Hurley suffered collapsed lungs, broken ribs, a broken shoulder blade, a compression fracture in the lower back and a soft-tissue back injury.
“I really didn’t even think of it from that standpoint and how Dan felt, so it’s not surprising. He’s a very emotional person and we care about each other a great deal,” Bobby Hurley said by phone Thursday night upon arriving in Sacramento. “For me it’s just happiness to get a chance to watch Dan coach in the tournament and everything he’s done as a coach in his career and what he’s done at Rhode Island. … We both communicate so regularly about both our teams that I think we almost feel like we go through both seasons together with each other.”
The seventh pick in the ’93 NBA draft, the dazzling point guard started and played in just 19 games that season. He started only 43 more games in a disappointing NBA career that spanned only parts of five seasons largely because he was never quite the same after the accident.
It rocked him. His family, too. This will be Bobby Hurley’s first time seeing a basketball game back in Sacramento since the Kings traded him to Vancouver in February 1998.
“It was where I realized my dream,” he said. “I remember putting the jersey on and the exhilaration of that feeling and remember that second year after I’d put in so much work to get back on the court and to get out on the floor and play again and do what I love to do. The whole way the fans always supported me, so I always appreciated that. Yeah, I didn’t have the success that I had hoped for as an NBA player but that doesn’t take away from the positives. Two of my daughters were born here. I’ve got a lot of great reasons to love the area.”
He is eager to check out new Golden 1 Center — and to see all that his brother worked for to turn around a program get recognized.
“You could tell just how excited he was for his team, for his players,” Bobby Hurley said. “Our family, Dan and I both had a lot of success playing in the NCAAs and had great careers as players. You just hope to create some of those moments for your players.”

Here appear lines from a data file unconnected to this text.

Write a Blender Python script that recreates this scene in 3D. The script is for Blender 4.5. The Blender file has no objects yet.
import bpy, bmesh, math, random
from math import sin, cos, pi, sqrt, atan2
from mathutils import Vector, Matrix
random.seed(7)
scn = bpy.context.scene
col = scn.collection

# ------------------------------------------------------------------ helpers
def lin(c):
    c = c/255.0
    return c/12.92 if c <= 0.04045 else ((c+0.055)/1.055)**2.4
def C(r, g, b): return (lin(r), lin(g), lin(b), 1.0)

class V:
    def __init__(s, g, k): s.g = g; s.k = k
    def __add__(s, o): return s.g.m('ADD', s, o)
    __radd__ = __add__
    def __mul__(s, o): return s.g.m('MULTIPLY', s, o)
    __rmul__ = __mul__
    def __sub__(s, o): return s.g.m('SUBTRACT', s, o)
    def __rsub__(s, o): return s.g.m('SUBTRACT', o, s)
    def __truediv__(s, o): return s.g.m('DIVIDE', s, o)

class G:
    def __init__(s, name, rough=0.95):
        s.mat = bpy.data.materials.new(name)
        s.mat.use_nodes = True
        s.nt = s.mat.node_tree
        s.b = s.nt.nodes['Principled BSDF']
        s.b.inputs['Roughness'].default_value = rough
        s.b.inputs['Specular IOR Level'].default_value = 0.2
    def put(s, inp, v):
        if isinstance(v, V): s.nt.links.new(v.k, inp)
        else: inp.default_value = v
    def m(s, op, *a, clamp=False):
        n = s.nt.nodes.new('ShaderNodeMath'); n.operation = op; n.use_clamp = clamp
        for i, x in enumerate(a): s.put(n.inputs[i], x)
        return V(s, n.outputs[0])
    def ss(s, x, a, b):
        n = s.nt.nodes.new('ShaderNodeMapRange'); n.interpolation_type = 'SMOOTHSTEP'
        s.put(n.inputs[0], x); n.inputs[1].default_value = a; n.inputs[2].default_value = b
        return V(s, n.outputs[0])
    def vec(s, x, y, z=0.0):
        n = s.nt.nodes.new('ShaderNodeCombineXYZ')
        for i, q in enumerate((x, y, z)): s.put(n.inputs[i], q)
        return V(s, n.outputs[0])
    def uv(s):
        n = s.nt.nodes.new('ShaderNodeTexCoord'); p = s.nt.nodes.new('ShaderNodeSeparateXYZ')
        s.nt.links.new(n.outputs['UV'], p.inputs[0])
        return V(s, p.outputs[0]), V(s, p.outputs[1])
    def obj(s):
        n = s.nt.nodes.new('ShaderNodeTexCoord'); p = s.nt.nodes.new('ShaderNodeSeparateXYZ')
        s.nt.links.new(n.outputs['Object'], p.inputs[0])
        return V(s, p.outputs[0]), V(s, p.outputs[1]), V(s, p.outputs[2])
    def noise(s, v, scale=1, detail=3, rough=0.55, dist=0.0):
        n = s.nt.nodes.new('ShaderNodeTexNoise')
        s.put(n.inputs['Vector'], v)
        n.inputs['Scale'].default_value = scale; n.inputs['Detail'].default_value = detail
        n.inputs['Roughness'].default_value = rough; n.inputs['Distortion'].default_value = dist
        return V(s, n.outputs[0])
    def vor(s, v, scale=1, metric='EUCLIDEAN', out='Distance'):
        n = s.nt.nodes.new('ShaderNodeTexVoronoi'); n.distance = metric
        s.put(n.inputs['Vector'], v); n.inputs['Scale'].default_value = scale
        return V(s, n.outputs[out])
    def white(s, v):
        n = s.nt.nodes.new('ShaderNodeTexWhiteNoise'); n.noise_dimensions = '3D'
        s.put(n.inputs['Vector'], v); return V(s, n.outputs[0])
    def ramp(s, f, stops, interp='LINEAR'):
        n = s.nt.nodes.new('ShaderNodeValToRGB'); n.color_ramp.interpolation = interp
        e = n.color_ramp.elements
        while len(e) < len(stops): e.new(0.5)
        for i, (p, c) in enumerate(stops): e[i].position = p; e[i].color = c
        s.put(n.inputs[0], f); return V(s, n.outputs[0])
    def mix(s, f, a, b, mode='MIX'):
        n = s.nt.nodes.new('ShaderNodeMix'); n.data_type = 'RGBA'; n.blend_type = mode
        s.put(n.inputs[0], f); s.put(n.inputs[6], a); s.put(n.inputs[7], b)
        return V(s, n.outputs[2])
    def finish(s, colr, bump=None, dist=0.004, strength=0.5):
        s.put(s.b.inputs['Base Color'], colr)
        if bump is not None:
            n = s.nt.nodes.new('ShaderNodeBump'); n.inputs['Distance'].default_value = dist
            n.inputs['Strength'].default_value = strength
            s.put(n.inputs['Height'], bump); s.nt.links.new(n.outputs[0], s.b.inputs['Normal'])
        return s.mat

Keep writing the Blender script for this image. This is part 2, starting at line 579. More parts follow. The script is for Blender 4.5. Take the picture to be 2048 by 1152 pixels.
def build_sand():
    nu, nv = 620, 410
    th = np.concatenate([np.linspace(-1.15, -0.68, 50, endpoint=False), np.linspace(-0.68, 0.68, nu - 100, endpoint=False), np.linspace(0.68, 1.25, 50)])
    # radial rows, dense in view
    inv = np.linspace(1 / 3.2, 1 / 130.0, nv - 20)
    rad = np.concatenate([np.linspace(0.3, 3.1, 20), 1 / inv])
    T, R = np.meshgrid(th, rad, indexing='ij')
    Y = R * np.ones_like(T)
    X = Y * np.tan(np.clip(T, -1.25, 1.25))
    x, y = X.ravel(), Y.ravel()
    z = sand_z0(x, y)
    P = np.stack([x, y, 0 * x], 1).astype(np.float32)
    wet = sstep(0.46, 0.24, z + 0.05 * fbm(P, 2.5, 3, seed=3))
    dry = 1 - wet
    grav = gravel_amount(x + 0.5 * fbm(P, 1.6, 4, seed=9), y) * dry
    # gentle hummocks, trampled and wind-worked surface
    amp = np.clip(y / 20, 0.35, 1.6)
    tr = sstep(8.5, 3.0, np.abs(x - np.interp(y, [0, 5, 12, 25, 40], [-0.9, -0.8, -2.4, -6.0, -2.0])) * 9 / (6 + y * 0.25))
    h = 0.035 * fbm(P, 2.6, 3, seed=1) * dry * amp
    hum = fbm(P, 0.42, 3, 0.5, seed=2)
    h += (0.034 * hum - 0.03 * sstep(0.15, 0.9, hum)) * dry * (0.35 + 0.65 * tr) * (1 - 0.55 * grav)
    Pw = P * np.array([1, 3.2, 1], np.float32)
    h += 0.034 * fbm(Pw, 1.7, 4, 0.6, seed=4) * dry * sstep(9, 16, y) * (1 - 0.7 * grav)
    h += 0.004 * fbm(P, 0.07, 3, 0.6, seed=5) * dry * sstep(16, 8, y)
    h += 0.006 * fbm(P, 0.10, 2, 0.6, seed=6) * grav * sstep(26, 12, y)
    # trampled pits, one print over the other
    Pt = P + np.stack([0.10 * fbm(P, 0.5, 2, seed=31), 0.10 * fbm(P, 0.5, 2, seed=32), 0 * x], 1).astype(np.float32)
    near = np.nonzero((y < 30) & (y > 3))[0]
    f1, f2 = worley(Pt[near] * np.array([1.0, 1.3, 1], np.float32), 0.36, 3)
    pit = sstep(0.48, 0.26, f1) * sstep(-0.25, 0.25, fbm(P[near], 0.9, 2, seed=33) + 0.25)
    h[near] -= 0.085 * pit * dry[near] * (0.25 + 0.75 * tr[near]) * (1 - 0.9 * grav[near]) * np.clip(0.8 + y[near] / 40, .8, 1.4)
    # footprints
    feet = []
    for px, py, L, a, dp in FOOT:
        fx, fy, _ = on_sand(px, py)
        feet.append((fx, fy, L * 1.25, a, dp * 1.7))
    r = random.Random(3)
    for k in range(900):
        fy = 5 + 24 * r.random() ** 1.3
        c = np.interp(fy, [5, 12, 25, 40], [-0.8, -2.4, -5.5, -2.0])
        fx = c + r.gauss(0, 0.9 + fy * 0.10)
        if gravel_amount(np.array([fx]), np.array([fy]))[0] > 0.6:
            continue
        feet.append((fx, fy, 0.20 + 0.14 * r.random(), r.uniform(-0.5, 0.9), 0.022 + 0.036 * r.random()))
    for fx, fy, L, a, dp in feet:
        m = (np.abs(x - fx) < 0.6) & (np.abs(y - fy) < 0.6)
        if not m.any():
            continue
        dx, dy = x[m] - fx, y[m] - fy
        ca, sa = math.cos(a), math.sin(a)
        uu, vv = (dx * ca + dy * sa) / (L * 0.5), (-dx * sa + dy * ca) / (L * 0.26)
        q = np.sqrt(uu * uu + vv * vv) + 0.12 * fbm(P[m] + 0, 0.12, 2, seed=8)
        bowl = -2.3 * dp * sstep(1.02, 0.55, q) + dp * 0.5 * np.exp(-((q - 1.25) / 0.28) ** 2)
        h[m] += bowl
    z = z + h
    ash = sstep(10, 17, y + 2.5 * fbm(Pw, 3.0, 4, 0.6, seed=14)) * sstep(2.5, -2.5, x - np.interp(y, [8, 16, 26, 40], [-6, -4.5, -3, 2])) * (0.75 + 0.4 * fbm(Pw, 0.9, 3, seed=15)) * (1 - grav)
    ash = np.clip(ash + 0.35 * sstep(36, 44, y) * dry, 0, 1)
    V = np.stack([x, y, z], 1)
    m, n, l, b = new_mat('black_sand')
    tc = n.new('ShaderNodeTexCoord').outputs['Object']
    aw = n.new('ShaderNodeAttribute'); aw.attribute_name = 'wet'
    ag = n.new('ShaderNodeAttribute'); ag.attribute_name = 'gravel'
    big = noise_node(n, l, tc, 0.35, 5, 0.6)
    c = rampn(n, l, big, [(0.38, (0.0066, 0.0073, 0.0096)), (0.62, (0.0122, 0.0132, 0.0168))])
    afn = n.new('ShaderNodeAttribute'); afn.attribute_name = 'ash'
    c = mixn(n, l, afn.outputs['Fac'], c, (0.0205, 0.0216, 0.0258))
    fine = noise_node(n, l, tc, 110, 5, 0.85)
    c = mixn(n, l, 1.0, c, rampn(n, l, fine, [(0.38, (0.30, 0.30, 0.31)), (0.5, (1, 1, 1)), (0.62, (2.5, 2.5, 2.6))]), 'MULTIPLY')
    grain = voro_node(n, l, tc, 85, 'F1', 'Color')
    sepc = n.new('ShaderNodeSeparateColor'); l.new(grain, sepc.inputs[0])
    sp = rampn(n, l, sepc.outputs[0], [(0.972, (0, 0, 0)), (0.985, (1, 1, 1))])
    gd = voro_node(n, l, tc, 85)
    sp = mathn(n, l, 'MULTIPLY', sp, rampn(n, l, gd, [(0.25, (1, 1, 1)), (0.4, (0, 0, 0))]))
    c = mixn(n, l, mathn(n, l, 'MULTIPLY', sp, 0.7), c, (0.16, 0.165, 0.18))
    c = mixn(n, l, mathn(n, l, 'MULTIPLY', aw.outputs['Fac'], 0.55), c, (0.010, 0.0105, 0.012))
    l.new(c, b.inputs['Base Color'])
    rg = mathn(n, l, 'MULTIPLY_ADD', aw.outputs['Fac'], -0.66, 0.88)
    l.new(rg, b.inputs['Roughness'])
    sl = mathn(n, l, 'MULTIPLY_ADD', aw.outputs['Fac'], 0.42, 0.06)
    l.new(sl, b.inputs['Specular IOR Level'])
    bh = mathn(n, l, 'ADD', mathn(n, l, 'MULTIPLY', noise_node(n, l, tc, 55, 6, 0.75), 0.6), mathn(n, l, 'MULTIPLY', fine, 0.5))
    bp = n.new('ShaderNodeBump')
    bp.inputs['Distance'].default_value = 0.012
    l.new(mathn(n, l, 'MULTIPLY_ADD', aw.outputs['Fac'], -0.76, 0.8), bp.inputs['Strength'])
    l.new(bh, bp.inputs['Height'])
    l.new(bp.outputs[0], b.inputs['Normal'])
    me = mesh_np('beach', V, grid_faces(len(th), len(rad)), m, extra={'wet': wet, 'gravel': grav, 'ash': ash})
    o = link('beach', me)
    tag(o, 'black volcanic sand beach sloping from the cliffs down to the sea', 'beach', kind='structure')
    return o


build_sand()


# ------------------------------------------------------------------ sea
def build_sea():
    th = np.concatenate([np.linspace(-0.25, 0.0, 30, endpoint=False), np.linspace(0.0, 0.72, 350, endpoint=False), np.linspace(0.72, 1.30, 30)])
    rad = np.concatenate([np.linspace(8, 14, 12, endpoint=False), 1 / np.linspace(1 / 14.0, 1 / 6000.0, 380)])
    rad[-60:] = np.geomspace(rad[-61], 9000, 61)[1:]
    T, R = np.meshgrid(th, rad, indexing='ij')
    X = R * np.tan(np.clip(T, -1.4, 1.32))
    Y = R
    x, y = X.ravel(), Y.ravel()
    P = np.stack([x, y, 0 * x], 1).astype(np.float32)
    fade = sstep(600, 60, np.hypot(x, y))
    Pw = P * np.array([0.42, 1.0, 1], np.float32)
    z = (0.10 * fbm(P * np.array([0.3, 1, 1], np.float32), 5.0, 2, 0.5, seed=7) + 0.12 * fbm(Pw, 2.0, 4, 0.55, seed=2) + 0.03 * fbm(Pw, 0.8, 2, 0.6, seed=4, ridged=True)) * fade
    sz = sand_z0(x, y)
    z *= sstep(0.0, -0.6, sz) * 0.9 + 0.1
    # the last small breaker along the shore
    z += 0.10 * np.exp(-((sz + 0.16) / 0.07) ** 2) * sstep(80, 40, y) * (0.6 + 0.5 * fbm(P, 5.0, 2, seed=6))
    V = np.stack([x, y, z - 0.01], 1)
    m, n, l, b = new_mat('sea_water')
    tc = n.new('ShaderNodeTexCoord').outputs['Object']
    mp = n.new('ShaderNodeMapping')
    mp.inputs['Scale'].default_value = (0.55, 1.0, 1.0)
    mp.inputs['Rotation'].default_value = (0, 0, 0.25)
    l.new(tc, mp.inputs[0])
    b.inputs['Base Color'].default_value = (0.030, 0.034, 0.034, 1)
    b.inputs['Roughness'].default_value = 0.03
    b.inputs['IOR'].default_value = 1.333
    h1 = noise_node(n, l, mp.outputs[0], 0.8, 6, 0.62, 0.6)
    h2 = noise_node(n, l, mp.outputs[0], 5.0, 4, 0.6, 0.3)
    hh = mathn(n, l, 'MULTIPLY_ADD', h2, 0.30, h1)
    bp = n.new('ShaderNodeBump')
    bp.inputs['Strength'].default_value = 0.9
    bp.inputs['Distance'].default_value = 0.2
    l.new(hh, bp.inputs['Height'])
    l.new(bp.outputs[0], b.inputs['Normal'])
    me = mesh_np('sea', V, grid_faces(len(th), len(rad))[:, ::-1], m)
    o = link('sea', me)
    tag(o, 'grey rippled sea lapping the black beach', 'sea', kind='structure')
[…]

On Thursday, an eager Dan Hurley beat the moderator to the podium for his news conference.
“First time in 18 years,” the fifth-year coach said, grinning.
The Hurley boys followed their coaching father, Bob, into the business. Dan and Bobby cherish that they coached together at Wagner for a couple of years.
“Just amazing how it’s set up that we’re now out here,” Dan Hurley said.
For this family of basketball junkies, perhaps a Sacramento reunion might help push the bad memories further into the past.
“Kind of one-track minds there, not well-rounded people, unfortunately,” Dan Hurley cracked. “We’ve even dragged my mom into it. She was the scorekeeper.”